Frontend development is complex because people make it complex. In reality, the way we work, store data, retrieve data, and build things out of that data has been made up of the same pieces for decades, it's only the abstractions we use to manipulate that data into the structures we want that keeps changing.
It's possible to write things simply, and it's possible to over-think things, or over-build them. Think about ship-building. Cruise ships are MASSIVE floating cities, and when you need a floating city they are amazing wonderful feats of engineering. However if all you require is a canoe to cross a river - building a cruise ship would be overly complex and probably not meet your needs very well. People do the same mistake with websites and web applications all the time!
Make sure that you're developing solutions at the right 'scale' for the size of the problem you're solving, and it's always better to bet smaller and find out you're wrong and replace it with something a little bigger than to build it way too big and just get lost in the complexity. It's harder to take something too-big and refactor it to be slimmer than it is to extend something too-small to suit bigger needs.

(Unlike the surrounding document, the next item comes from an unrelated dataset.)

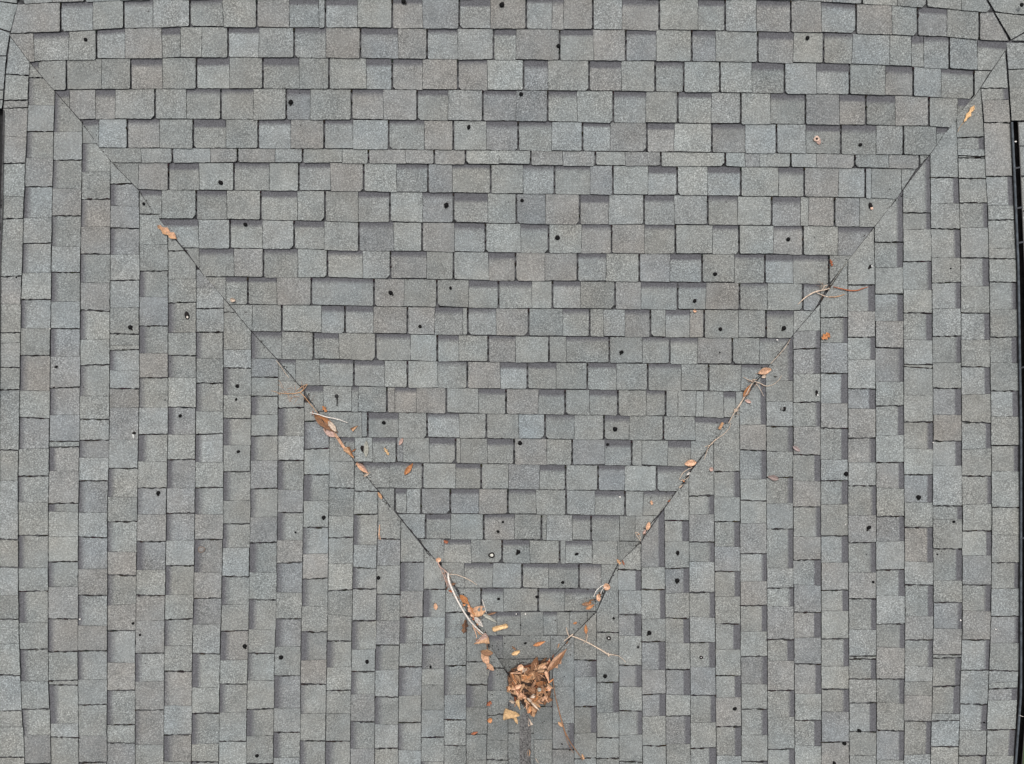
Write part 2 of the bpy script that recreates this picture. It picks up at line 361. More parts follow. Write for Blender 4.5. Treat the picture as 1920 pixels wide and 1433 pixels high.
# tokens: K open joint / s split at a zoomed y; A B C = y0 0, 480, 953
YSEG = dict(A=0, B=480, C=953)
LC = {
-1:"A s195l K420w K562b K605b s765b K915w s1100g K1225g B K115b s270g K430w s487l K625w K750l K1088g s1260l C K175g K330l s490g K622g s760w K935l K1135g s1225w K1395g s1500w K1640g",
0:"A s330g K437gD s590l K737gD s885b K1047lD s1220l K1363lD B s95g K245lD s405g K558bD s755w K908mD s1080g K1233gD s1380w C K153gD s335g K465wD s640g K790gD s968g K1125wD s1270m K1430gD s1580w K1740g",
1:"A s500gD s738l K897gD s1055b K1210gD s1380l B K93gD s255l K408mD s563m K738mD s890m K1038w K1070bD s1205b K1385gD C s20w s160w K300gD s440b K620bD K803w K965g K990wD s1205l K1283g s1440b K1600gD",
2:"A s650g s805wD s963g K1117bD s1270b K1423gD B s150b K307wD s467w K612gD s785g K915l K1032mD s1130l K1260mD C s25l K163mD s340b K488lD s658b K798lD s960l K1100g s1275b K1423gD s1590g K1740w",
3:"A s860g K1030mD s1155m K1278mD s1425l B K137l s290g K437w s500w K527lD s640l K743b s850m s1030l K1190gD s1350g C K75wD s245b K375gD s540b K685lD s865b K1020gD K1212w K1315m s1480g K1640l",
4:"A s1050g K1200w s1370g B K85gD s230m K393gD s545b K683wD s850l K1000gD s1150g K1300mD C s35b K187mD s345w K488b s630b K812lD s970b K1130bD s1325g K1480gD s1640w",
5:"A s1280w K1405g B s130g K262gD s430w K558gD s680w K848mD s1000w K1140mD s1300m C K28mD s180l K322wD s485w K622gD s770g K913bD s1105l K1268bD s1420g K1590l",
6:"B s80m s180l K295l K427gD s575g K713gD s870w K998lD s1155w K1297gD C s35b K175bD s360b K505mD s650l K815wD s1005w K1148gD s1320w K1420gD s1580l",
7:"B s240g K315g s525l K628gD s780w K910gD s1060g K1208gD s1370g C K88gD s222l K383gD s540g K687bD s850w K985gD s1145g K1305w s1450gD K1600g",
8:"B s400gD s575m K680w K785gD s890w K1008gD s1145m K1303gD C s50m K193gD s360w K513gD s680g K812wD s965w K1125gD s1275g K1430gD s1590w",
9:"B s560g s700g K850gD s1008l K1145gD s1310m C K25gD s180b K305mD s472g K620mD s775g K938mD s1120l K1255wD s1395l K1560gD",
10:"B s820g K925mD K1080w K1225gD s1370w C K108lD s255b K395gD s550g K693lD s850b K985gD s1150w K1303gD s1460b K1610g",
11:"B s960g s1150g K1300g C s45w K165g s310w K460g s600g K743wD s890w K1020g s1150g K1305gD s1460w K1620g",
12:"B s1100w K1318w C K35gD s205l K335lD K452l K630gD s790g K915gD s1040b K1195gD s1345m K1500gD",
13:"B s1250g C s70g K172m s320g K483gD s630m K767gD s905l K1057gD s1210l K1345w s1490gD K1640g",
14:"C s60g K303mD s465b K610gD s755g K887mD s1050g K1200gD s1355l K1500g s1650w",
15:"C s200g K455gD s610g K765bD s900w s990g s1130l K1283g s1420gD K1570l",
16:"C s350g K583gD s725g K882gD s1045l K1185g K1328g s1480wD K1630g",
17:"C s600g K860g K988gD s1115g K1265g s1410g K1550w",
18:"C s780g K895gD s1020g K1157g s1300g K1410g s1560w", 19:"C s900g K1090gD s1180g K1260g s1400g K1540g"}
RCOL = [
 [(1270,1001),(1600,1001)], [(1233,1036),(1600,1036)], [(1191,1077),(1600,1077)], [(1147,1119),(1433,1119),(1600,1119)],
 [(1057,1159),(1187,1160.7),(1433,1161.4),(1600,1162)], [(1015,1202),(1154,1203.3),(1433,1205.3),(1600,1206)],
 [(945,1246),(1154,1248),(1433,1249.5),(1600,1250)], [(898,1292),(1154,1293.4),(1288,1295),(1433,1295.7),(1600,1296)],
 [(835,1338.6),(1154,1341),(1288,1342.6),(1433,1343.6),(1600,1344)], [(781,1387.2),(1187,1389),(1433,1391),(1600,1392)],
 [(721,1436.8),(1154,1439),(1433,1440),(1600,1441)], [(627,1487.3),(953,1487.4),(1187,1489.3),(1433,1491),(1600,1492)],
 [(564,1538.5),(953,1539.5),(1433,1541),(1600,1542)], [(490,1590),(953,1590.4),(1187,1592),(1433,1593),(1600,1594)],
 [(425,1639),(480,1641),(953,1643.4),(1433,1644),(1600,1644)], [(355,1693),(480,1694),(953,1696),(1154,1697.6),(1433,1695.3),(1600,1694)],
 [(290,1744),(368,1745.5),(480,1747),(714,1750),(953,1750),(1187,1751),(1433,1745.5),(1600,1741)],
 [(218,1794),(301,1796.7),(368,1799),(480,1801.8),(714,1803),(953,1804.8),(1154,1805),(1321,1800.8),(1433,1797.4),(1600,1792)],
 [(150,1838),(230,1845),(335,1849),(402,1853),(480,1855),(714,1857.7),(953,1860.4),(1154,1858.7),(1254,1855.3),(1357,1851),(1433,1849.3),(1600,1844)],
 [(97,1884.5),(151,1889.5),(218,1894.5),(251,1896),(335,1899),(435,1903),(480,1905.6),(647,1909.6),(815,1912),(953,1914),(1187,1913),(1355,1906),(1433,1901),(1600,1893)]]
RC = {
0:"C s980g K1110g s1295g K1440g s1580g", 1:"C s800l s1000l s1205mD K1350b s1500g K1620g", 2:"C s720g K850mD s945l K1110gD s1260g K1400g s1550m",
3:"C s580g K695g s820g K975gD s1145w K1285w K1400g s1540g", 4:"C s320g K345lD s460l K595mD s715g K880mD s1000w K1135gD s1270g K1420g s1570m",
5:"C s170mD s330w K455gD s620g K748mD s905m K1042mD s1165w K1330g s1460gD K1600g",
6:"B s1400g C K70gD s185g K337mD s475g K617gD s755g K903mD s1045w K1163mD s1320g K1450g s1590m",
7:"B s1200g K1343gD C s35b K190gD s300l K472wD s610l K752gD s890m K1048gD s1200g K1343gD s1490g K1640m",
8:"B s1050g K1208gD s1350g C K75gD s215m K355gD s495w K648gD s790w K937gD s1060b K1223gD s1385l K1530g",
9:"B s880gD s945b K1088lD s1250w K1370g C s85b K255lD s410b K545gD s690w K830mD s985g K1125gD s1270g K1418gD s1560b",
10:"B s700g K675lD s815l K955gD s1095g K1240gD s1385l C K117gD s335l K447wD s550m K735gD s855b K1020gD s1170g K1350gD s1500m",
11:"B s420mD s390w K520mD s660w K820wD s955b K1115gD s1260b K1405gD C s160b K290lD s430m K583bD s725m K872bD s1040w K1188gD s1330w K1470g",
12:"B s240w K345gD s485m K658lD s825b K965gD s1140l K1258gD s1390g C K155lD s305b K460gD s575w K732gD s885w K1013gD s1140m K1310b s1450gD K1590m",
13:"B s20g K163gD s310b K455wD s580l K745mD s855b K1020bD s1155l K1287gD C s40m K193gD s360b K507gD s680l K828g K845gD K957l K1090lD K1252g s1385g K1530gD",
14:"A s1270gD K1357gD B s65g K213lD s365b K515mD s705w K840gD s1005w K1157bD s1300w C K47mD s185l K345gD s490l K648gD s780b K957gD s1090g K1245mD s1410g K1560m",
15:"A s1060gD K1193gD s1285g B K32gD s190w K320wD s470l K608g K625g s780g K930gD s1080w K1225mD s1380w C K108bD s300l K430gD s605b K738gD s885l s970g s1048b K1193gD s1380l K1530g",
16:"A s860g K995lD s1140l K1283gD B s10g K150lD s295l K450gD s598g K742mD s890b K1037lD s1175l K1400gD C s62g K228gD s405g K528mD s675b K820g K838gD K995gD s1150l K1190l K1335g s1480gD",
17:"A s640g K770gD s835g K875g K885g K1000g K1137gD s1275l B K12lD s170g K320lD s470g K622lD s775g K933gD s1080g K1233gD s1390w C K127wD s265b K430gD s575b K738lD K907l K1097lD s1245g K1385gD s1530b",
18:"A s440w K495gD s560b K688b K988lD s1150g K1232g s1390g B K17w K147gD s300g K455gD s598g K757lD s900g K1062gD s1205w K1408w C s150g K305gD s450l K605mD s755g K910l s975w K1010mD s1075w K1240gD s1385w K1540g"}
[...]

I think it's a human tendency (self preservation?) to overbuild for our current needs if the resources are available, and when the resources are digital, people get REALLY greedy because the resources are free - but your time isn't free, and that's where too-big solutions quickly start to cost. It's tempting to build entire virtual cities and spend time finessing the sewer systems and electric grid, focus on the details of city planning to build the perfect society when really your needs only require you to build one house. To succeed you have to have a vigilant grasp on project scope.